> INPUT
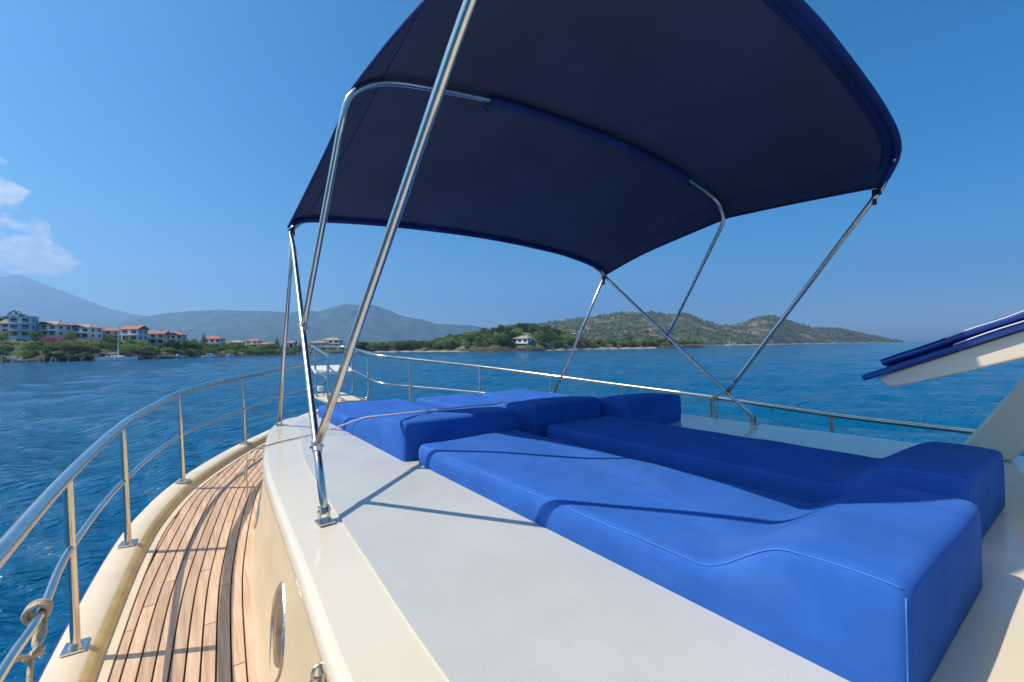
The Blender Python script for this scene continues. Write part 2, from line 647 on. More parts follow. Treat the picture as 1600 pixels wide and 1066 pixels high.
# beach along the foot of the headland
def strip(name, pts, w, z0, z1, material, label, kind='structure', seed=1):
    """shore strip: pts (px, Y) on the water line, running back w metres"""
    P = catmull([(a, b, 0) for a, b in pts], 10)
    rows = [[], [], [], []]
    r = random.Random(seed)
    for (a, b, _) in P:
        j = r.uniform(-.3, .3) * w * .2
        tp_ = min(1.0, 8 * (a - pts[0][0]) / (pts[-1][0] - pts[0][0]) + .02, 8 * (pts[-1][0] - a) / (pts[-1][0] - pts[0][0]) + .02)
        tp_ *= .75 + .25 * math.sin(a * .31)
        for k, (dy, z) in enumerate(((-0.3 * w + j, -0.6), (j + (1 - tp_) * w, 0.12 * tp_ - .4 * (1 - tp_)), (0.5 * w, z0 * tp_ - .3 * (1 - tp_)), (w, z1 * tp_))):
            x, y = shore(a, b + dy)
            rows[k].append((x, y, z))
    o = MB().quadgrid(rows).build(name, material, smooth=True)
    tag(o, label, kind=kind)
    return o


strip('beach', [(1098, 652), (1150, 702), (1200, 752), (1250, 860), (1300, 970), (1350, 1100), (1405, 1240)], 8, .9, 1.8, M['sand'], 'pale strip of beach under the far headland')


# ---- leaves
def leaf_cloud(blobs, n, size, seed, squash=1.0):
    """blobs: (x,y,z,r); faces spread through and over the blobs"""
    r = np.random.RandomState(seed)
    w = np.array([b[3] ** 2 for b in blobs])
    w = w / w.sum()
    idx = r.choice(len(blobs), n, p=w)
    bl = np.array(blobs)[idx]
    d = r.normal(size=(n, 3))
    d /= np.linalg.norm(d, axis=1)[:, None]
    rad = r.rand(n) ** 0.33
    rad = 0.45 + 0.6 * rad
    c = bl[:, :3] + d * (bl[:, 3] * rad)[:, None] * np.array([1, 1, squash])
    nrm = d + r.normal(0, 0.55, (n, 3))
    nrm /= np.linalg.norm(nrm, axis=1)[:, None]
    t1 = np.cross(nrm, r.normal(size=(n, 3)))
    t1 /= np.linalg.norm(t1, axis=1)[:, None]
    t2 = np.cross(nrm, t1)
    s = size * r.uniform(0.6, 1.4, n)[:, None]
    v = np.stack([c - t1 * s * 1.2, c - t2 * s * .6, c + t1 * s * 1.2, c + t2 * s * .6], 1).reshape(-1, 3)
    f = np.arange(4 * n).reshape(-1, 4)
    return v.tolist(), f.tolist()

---

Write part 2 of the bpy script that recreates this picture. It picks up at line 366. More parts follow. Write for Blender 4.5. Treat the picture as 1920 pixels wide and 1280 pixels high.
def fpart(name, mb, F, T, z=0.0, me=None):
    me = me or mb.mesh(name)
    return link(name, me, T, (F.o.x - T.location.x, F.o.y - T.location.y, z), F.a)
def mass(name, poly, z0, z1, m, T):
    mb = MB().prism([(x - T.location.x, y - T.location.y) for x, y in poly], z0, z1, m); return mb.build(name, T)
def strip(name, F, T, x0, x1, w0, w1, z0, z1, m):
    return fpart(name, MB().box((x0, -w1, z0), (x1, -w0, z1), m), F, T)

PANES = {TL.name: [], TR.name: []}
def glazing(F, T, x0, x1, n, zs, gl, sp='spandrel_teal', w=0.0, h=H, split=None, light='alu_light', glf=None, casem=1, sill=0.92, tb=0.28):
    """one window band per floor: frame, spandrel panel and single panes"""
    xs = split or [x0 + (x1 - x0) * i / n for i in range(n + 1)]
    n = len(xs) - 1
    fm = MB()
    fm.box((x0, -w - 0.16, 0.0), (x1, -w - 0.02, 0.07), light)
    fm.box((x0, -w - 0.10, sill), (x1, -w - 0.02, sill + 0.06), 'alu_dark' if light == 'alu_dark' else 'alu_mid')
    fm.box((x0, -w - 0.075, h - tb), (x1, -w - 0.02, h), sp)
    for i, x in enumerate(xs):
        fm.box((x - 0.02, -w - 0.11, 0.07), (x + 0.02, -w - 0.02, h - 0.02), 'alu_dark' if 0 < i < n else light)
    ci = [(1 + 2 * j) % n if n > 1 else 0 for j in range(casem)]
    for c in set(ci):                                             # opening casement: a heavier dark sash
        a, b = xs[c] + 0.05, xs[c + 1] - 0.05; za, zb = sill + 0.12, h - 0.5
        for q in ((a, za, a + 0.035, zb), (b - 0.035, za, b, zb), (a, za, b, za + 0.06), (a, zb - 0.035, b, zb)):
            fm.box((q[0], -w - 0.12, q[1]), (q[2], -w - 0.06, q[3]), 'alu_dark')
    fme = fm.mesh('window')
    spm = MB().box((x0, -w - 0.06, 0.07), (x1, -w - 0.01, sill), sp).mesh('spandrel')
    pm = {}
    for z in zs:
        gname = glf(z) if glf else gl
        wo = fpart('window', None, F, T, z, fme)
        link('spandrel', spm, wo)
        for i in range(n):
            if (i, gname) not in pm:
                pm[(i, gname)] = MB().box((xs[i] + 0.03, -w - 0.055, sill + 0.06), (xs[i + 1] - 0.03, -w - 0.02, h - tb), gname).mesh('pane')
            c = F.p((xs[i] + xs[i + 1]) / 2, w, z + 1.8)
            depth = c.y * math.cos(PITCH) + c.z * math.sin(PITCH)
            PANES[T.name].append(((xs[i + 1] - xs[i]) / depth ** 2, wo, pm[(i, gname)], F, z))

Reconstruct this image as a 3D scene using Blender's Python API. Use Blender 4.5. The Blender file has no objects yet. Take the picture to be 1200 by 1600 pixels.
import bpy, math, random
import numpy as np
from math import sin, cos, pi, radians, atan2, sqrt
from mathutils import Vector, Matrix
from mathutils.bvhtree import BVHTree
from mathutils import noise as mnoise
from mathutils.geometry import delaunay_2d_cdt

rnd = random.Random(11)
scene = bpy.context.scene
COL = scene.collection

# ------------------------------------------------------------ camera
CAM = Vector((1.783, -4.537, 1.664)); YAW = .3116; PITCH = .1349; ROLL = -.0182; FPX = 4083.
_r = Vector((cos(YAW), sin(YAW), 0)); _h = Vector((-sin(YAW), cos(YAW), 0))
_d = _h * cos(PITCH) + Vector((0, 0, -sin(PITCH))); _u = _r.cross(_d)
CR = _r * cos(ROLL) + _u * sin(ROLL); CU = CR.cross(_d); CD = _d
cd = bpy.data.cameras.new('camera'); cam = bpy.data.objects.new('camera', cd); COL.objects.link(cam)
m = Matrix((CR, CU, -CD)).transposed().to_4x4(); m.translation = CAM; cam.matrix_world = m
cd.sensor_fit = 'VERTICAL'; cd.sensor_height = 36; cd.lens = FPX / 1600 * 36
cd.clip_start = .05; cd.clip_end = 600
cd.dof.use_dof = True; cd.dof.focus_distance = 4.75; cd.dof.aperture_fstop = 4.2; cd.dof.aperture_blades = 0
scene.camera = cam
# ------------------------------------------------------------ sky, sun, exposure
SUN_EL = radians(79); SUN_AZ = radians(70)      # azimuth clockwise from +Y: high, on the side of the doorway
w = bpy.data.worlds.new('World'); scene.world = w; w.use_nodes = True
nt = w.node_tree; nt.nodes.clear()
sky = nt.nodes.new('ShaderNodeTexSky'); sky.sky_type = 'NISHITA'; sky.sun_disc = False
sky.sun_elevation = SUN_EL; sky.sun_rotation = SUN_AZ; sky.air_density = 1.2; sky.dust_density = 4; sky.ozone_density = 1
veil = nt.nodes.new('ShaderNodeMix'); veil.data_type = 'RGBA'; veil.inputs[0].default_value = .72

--

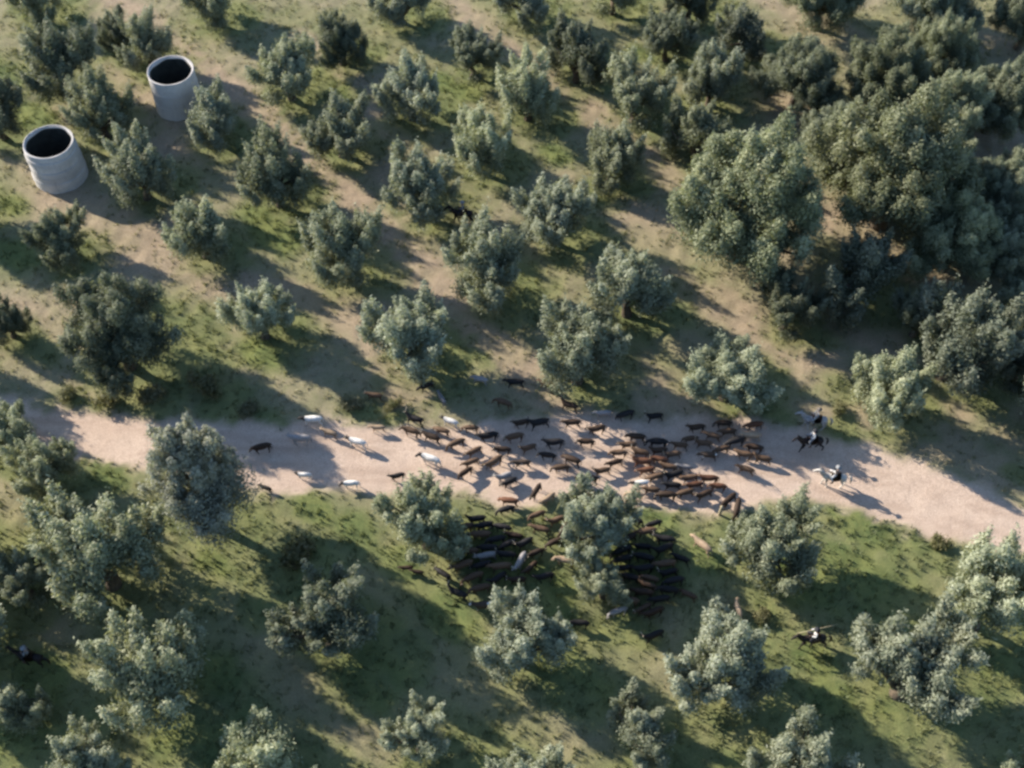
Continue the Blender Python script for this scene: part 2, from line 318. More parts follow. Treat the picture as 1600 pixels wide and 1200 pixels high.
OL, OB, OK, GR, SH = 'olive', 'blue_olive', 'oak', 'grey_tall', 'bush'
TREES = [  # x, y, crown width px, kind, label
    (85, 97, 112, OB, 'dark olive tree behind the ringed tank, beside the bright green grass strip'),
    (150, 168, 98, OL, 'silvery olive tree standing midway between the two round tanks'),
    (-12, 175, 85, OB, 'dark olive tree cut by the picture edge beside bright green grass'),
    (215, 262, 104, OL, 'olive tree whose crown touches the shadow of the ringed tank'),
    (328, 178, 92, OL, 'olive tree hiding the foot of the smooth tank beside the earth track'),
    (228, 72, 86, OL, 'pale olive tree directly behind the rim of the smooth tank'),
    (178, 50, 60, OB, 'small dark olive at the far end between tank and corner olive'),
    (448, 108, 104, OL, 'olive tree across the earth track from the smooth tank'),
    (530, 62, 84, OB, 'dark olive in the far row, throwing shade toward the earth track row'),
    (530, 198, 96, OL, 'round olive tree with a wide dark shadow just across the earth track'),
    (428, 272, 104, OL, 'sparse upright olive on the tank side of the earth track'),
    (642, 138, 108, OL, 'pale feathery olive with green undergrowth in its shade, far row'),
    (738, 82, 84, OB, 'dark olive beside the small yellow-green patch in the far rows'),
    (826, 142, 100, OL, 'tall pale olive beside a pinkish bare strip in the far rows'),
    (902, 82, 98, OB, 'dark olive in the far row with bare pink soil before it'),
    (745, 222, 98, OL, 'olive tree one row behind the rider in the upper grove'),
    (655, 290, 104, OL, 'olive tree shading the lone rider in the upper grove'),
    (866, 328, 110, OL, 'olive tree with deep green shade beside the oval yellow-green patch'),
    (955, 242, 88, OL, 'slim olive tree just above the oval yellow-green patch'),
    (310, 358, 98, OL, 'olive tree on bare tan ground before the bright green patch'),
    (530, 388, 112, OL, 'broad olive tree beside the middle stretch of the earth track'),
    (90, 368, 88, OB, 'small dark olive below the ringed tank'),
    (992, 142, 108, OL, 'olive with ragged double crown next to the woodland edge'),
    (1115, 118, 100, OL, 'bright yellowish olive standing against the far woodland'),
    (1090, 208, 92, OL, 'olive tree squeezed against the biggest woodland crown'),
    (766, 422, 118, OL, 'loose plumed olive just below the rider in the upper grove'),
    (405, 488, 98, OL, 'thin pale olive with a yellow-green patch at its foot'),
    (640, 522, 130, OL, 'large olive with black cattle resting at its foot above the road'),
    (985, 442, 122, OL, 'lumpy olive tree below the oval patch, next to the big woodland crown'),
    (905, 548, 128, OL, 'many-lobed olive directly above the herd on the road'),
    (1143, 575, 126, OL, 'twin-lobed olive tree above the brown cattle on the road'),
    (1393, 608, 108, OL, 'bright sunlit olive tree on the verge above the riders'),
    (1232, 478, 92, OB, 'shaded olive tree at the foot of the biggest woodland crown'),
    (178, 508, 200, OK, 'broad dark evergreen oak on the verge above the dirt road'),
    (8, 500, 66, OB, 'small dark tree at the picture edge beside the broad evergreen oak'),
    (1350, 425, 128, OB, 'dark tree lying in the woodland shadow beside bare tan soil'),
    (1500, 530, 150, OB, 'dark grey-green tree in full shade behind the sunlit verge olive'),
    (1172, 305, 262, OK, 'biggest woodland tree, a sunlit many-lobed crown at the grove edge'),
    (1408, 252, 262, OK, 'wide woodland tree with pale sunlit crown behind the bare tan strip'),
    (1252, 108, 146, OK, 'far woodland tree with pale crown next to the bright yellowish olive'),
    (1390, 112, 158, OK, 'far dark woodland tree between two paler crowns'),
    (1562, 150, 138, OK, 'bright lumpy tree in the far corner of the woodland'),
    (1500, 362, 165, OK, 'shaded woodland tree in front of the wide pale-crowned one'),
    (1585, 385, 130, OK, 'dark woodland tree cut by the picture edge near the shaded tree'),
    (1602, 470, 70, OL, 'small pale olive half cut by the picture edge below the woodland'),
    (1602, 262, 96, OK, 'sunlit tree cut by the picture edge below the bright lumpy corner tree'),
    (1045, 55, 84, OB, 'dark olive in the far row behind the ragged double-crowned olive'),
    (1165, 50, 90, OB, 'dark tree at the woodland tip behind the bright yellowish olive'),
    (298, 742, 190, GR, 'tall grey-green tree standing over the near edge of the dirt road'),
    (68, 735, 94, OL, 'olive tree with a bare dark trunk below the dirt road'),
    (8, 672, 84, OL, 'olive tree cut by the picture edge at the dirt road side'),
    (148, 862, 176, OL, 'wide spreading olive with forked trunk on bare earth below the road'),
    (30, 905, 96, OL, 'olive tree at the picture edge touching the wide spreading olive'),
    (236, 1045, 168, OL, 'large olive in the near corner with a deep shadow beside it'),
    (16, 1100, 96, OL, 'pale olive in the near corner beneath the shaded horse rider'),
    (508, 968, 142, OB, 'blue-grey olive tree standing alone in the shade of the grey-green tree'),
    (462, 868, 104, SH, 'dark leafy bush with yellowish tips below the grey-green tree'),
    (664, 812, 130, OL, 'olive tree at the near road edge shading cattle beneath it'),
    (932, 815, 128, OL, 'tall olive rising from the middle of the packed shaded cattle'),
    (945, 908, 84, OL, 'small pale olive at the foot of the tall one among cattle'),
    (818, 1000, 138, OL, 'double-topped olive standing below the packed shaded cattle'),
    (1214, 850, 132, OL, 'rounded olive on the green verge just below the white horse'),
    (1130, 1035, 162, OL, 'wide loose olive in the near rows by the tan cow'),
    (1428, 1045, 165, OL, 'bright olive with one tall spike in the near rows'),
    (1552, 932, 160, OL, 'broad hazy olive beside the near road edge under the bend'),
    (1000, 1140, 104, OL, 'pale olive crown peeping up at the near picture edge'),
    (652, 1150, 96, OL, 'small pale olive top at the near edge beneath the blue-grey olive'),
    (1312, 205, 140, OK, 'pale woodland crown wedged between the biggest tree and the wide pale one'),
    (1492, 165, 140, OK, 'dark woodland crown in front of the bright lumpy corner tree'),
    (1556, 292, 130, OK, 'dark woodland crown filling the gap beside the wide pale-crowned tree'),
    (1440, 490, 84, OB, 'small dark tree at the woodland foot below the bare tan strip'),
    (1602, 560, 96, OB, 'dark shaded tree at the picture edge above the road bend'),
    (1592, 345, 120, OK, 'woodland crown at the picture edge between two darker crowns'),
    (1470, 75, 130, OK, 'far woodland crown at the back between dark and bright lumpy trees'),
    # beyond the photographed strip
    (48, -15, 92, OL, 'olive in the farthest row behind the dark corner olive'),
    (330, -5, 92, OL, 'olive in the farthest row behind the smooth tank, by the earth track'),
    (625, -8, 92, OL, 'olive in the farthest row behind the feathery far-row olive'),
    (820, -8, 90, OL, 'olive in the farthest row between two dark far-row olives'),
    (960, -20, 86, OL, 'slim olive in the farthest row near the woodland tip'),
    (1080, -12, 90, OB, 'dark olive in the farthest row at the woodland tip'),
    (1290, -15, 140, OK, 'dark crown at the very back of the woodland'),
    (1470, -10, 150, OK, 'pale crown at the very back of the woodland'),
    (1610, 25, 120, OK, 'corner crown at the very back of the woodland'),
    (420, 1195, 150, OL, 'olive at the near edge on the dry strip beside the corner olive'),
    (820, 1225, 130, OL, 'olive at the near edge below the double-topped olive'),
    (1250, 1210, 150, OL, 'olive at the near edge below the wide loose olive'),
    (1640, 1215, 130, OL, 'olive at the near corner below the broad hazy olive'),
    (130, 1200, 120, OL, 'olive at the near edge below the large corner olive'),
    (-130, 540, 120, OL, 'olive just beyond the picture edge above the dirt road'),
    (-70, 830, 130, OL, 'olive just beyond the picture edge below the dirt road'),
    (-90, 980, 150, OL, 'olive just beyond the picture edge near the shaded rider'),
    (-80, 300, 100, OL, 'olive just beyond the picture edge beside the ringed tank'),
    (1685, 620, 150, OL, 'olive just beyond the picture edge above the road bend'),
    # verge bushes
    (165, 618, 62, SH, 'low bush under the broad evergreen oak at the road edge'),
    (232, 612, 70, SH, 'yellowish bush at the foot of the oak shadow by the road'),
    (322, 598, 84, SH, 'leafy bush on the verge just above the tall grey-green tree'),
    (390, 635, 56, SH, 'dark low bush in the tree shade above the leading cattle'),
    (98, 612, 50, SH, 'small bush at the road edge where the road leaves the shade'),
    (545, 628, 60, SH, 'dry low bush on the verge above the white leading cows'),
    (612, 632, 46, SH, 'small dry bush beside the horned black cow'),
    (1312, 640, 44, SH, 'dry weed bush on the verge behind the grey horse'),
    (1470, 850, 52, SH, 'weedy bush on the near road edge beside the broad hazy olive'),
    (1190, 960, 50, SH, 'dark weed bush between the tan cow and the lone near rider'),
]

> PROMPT
Quote the data above from the line containing "The Blender Python script for this scene continues." to the line containing "the far headland')", inclusive, and stop.

> EXERCISE RESPONSE
The Blender Python script for this scene continues. Write part 2, from line 647 on. More parts follow. Treat the picture as 1600 pixels wide and 1066 pixels high.
# beach along the foot of the headland
def strip(name, pts, w, z0, z1, material, label, kind='structure', seed=1):
    """shore strip: pts (px, Y) on the water line, running back w metres"""
    P = catmull([(a, b, 0) for a, b in pts], 10)
    rows = [[], [], [], []]
    r = random.Random(seed)
    for (a, b, _) in P:
        j = r.uniform(-.3, .3) * w * .2
        tp_ = min(1.0, 8 * (a - pts[0][0]) / (pts[-1][0] - pts[0][0]) + .02, 8 * (pts[-1][0] - a) / (pts[-1][0] - pts[0][0]) + .02)
        tp_ *= .75 + .25 * math.sin(a * .31)
        for k, (dy, z) in enumerate(((-0.3 * w + j, -0.6), (j + (1 - tp_) * w, 0.12 * tp_ - .4 * (1 - tp_)), (0.5 * w, z0 * tp_ - .3 * (1 - tp_)), (w, z1 * tp_))):
            x, y = shore(a, b + dy)
            rows[k].append((x, y, z))
    o = MB().quadgrid(rows).build(name, material, smooth=True)
    tag(o, label, kind=kind)
    return o


strip('beach', [(1098, 652), (1150, 702), (1200, 752), (1250, 860), (1300, 970), (1350, 1100), (1405, 1240)], 8, .9, 1.8, M['sand'], 'pale strip of beach under the far headland')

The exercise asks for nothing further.